• **THE PROBLEM**: Start at the line containing "The Blender Python" and stop at the line containing "return np.array(keep)"; copy those lines exactly, both ends included, and no others.

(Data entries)
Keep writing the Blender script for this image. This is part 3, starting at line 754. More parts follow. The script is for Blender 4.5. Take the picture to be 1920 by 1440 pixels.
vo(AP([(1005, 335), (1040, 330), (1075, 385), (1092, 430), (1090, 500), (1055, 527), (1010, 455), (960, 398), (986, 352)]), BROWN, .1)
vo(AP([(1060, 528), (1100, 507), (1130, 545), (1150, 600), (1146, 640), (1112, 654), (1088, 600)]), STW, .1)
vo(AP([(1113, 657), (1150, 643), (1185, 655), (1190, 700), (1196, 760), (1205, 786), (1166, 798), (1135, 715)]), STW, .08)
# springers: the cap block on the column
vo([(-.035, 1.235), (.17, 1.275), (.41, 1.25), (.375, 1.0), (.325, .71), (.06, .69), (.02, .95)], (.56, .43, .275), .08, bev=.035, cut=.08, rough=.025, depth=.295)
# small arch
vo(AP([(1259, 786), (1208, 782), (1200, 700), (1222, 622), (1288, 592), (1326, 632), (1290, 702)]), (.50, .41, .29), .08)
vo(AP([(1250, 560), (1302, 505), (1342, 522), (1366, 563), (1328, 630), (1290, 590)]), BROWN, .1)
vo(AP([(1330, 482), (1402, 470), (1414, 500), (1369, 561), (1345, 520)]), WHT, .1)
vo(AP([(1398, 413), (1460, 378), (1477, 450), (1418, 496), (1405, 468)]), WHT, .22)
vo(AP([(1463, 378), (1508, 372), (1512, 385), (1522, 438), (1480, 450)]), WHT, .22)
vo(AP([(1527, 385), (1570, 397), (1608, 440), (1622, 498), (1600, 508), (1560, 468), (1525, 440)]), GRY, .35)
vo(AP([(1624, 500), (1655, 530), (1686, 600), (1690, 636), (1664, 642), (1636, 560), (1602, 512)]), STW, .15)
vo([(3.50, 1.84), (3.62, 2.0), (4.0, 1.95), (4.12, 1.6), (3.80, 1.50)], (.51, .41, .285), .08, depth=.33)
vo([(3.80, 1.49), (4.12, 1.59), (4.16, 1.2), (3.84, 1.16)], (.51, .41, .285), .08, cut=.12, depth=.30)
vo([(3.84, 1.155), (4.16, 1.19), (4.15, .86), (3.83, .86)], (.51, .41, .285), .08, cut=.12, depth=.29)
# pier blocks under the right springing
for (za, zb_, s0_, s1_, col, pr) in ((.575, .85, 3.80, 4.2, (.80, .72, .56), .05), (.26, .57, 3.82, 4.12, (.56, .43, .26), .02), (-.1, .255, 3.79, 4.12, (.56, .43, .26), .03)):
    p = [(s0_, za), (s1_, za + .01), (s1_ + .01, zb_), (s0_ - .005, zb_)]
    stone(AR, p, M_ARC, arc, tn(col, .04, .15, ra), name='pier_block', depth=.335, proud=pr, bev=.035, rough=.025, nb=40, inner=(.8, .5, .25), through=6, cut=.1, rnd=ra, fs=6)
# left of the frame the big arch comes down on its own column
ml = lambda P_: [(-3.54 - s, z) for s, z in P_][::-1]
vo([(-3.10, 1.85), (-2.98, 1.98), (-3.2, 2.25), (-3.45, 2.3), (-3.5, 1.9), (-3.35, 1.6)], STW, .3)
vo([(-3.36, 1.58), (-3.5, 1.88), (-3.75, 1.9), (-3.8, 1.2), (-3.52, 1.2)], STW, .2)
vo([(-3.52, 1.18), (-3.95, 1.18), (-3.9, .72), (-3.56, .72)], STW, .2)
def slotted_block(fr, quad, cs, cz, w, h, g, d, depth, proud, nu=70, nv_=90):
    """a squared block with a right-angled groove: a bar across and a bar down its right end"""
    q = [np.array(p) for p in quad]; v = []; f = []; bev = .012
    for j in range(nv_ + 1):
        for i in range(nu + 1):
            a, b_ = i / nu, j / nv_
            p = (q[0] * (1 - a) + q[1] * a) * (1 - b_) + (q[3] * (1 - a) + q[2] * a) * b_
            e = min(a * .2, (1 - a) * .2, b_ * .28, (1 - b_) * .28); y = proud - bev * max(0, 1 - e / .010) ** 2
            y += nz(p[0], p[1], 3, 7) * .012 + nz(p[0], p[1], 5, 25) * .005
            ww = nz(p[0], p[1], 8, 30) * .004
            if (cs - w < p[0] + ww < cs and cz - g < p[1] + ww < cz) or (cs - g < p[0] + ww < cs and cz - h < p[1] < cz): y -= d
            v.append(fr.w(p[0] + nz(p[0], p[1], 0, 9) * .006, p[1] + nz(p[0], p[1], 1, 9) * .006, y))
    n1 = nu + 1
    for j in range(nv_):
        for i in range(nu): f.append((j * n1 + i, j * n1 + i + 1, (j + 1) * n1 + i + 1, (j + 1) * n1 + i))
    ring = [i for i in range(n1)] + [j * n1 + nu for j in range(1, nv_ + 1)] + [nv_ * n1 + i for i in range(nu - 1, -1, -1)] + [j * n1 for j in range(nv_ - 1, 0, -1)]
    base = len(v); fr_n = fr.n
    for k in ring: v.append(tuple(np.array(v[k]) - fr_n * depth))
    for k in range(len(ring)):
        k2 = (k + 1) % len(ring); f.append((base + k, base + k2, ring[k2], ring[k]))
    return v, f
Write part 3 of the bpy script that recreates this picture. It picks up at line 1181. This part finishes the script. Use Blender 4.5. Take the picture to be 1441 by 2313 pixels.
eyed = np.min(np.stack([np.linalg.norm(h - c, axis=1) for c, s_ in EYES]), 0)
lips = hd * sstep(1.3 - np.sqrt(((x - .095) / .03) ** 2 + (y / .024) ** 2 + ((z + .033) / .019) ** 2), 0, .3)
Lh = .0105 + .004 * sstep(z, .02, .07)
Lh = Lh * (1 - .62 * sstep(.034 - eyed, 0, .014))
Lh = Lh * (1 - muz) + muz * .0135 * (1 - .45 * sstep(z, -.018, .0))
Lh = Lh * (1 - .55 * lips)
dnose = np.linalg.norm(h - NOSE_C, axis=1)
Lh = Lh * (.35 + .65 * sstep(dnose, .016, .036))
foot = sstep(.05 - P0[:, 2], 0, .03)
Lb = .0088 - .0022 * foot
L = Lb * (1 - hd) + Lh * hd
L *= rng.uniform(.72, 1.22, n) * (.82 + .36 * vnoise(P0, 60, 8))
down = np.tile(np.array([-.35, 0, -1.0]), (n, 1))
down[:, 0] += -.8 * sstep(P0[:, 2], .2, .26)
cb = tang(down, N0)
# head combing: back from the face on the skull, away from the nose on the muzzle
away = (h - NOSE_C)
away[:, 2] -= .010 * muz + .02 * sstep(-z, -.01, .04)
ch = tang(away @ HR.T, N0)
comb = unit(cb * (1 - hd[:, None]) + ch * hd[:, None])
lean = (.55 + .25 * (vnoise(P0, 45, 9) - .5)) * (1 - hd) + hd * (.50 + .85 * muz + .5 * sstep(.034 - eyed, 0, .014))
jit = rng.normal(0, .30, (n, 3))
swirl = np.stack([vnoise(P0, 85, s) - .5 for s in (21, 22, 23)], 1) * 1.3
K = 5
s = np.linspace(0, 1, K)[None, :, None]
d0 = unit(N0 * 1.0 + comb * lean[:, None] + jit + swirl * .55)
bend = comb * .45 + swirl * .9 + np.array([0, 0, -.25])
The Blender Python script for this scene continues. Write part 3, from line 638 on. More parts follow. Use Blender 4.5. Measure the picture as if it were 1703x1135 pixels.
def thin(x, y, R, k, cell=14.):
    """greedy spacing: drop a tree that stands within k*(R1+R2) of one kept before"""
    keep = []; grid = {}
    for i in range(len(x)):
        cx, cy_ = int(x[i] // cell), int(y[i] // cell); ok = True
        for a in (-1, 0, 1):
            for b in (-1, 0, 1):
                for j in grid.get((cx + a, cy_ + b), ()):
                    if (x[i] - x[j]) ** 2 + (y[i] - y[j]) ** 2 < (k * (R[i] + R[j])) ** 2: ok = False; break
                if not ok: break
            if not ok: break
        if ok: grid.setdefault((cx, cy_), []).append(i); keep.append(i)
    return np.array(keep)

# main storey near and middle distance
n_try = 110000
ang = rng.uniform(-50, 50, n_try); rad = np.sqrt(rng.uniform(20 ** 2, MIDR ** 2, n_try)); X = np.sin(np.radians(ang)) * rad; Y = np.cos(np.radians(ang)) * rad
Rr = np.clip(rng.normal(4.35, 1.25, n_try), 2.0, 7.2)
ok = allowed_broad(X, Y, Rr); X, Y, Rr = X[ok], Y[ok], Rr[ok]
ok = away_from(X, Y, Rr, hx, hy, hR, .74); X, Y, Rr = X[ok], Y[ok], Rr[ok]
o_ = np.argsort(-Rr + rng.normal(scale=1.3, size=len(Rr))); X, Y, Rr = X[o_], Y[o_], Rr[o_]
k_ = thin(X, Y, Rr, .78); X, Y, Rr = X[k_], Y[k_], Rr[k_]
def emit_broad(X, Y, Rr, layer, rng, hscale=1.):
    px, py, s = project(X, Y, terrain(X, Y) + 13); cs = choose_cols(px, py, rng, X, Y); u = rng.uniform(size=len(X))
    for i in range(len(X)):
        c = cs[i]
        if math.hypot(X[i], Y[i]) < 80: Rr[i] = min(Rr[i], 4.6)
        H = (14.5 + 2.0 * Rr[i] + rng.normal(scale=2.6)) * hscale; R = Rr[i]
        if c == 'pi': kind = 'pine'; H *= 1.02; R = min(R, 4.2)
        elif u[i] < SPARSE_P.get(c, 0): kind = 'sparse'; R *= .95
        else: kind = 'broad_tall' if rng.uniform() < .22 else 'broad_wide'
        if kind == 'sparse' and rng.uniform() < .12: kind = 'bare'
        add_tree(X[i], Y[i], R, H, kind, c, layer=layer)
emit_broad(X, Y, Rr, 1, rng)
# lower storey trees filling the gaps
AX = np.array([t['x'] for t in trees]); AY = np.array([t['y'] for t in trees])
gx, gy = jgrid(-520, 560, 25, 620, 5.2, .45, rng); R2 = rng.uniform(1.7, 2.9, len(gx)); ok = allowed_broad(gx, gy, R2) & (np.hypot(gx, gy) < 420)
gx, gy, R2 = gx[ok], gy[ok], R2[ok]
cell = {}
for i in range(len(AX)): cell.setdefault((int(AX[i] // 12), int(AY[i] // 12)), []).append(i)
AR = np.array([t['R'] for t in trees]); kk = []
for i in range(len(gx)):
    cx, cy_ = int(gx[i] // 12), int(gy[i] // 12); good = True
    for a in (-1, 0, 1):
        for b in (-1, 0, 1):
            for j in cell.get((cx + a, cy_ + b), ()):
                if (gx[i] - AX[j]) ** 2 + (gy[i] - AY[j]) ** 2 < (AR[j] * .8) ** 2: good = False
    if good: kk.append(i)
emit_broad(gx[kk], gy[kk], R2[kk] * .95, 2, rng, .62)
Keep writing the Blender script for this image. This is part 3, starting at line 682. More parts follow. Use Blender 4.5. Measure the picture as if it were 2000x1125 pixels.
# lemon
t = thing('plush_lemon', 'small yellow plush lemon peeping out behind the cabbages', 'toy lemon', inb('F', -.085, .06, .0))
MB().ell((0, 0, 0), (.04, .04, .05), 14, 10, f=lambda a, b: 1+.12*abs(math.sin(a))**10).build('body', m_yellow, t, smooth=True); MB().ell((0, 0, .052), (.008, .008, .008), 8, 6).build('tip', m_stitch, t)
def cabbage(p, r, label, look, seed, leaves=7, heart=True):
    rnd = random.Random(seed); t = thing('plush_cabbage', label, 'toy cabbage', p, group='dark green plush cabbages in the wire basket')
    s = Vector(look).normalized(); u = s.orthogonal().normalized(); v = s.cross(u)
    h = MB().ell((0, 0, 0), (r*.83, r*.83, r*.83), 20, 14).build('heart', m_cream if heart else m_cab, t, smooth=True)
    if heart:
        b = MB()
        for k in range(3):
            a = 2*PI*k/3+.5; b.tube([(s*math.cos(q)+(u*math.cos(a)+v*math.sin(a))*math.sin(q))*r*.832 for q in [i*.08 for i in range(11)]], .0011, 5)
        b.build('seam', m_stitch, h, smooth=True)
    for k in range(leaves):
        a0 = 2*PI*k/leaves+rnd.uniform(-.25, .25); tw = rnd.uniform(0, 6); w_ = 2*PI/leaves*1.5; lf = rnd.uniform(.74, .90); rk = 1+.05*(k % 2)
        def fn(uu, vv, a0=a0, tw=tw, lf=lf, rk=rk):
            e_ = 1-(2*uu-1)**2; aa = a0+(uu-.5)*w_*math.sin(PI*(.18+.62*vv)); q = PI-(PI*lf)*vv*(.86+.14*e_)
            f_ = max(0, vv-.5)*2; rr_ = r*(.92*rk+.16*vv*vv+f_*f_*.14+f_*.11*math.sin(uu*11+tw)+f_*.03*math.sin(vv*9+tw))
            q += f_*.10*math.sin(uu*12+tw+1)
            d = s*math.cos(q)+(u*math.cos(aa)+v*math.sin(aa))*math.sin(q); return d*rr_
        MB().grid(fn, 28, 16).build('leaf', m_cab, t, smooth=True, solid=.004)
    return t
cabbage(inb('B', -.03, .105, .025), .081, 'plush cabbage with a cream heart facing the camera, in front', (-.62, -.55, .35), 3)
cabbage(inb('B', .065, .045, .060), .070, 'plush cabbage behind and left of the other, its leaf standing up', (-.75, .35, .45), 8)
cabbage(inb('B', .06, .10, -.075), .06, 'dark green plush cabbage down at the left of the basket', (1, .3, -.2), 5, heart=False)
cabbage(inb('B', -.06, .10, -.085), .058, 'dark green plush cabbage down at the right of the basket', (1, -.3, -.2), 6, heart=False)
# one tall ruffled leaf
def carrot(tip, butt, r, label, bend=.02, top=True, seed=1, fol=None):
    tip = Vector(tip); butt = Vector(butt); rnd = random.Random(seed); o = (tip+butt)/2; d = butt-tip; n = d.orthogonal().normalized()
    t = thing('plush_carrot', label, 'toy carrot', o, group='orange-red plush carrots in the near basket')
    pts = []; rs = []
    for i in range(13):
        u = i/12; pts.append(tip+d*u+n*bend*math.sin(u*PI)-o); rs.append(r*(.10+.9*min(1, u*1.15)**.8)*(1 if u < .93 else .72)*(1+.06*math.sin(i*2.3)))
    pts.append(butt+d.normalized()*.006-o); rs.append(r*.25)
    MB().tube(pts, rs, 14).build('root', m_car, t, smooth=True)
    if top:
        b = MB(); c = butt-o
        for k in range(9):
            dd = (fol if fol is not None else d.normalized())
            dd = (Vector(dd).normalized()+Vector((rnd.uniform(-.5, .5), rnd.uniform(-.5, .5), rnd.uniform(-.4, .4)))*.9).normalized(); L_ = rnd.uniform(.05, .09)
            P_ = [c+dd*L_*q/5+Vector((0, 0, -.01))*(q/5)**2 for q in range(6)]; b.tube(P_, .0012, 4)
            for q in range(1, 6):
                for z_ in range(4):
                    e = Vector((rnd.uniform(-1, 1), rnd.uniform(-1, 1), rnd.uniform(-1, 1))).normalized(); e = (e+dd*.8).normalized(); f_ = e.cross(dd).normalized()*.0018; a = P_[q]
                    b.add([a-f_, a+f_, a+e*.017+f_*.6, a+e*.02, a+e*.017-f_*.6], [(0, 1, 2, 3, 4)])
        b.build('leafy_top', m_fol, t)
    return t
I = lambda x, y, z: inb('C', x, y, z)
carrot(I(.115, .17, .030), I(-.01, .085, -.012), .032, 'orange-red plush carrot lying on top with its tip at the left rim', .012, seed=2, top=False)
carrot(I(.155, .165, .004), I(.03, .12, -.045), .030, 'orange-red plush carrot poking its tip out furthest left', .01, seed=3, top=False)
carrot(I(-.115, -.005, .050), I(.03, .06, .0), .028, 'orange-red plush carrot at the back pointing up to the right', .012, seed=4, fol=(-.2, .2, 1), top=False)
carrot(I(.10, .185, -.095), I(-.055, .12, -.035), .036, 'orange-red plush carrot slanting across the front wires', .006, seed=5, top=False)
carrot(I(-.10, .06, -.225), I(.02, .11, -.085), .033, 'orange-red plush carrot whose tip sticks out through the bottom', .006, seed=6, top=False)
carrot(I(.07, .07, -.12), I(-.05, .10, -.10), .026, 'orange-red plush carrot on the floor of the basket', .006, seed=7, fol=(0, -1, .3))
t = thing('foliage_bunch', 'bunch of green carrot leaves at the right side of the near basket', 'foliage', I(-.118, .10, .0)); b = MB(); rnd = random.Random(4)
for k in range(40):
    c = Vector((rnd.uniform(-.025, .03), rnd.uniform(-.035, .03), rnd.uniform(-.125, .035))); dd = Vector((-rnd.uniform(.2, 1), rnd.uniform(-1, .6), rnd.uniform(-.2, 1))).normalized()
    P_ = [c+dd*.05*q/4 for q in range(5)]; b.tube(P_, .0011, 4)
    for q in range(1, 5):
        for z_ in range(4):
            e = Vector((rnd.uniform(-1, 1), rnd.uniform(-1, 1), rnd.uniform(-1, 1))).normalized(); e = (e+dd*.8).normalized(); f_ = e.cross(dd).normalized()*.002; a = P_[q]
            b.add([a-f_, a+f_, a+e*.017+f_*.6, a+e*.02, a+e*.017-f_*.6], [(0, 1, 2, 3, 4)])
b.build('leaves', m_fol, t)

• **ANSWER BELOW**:
The Blender Python script for this scene continues. Write part 3, from line 638 on. More parts follow. Use Blender 4.5. Measure the picture as if it were 1703x1135 pixels.
def thin(x, y, R, k, cell=14.):
    """greedy spacing: drop a tree that stands within k*(R1+R2) of one kept before"""
    keep = []; grid = {}
    for i in range(len(x)):
        cx, cy_ = int(x[i] // cell), int(y[i] // cell); ok = True
        for a in (-1, 0, 1):
            for b in (-1, 0, 1):
                for j in grid.get((cx + a, cy_ + b), ()):
                    if (x[i] - x[j]) ** 2 + (y[i] - y[j]) ** 2 < (k * (R[i] + R[j])) ** 2: ok = False; break
                if not ok: break
            if not ok: break
        if ok: grid.setdefault((cx, cy_), []).append(i); keep.append(i)
    return np.array(keep)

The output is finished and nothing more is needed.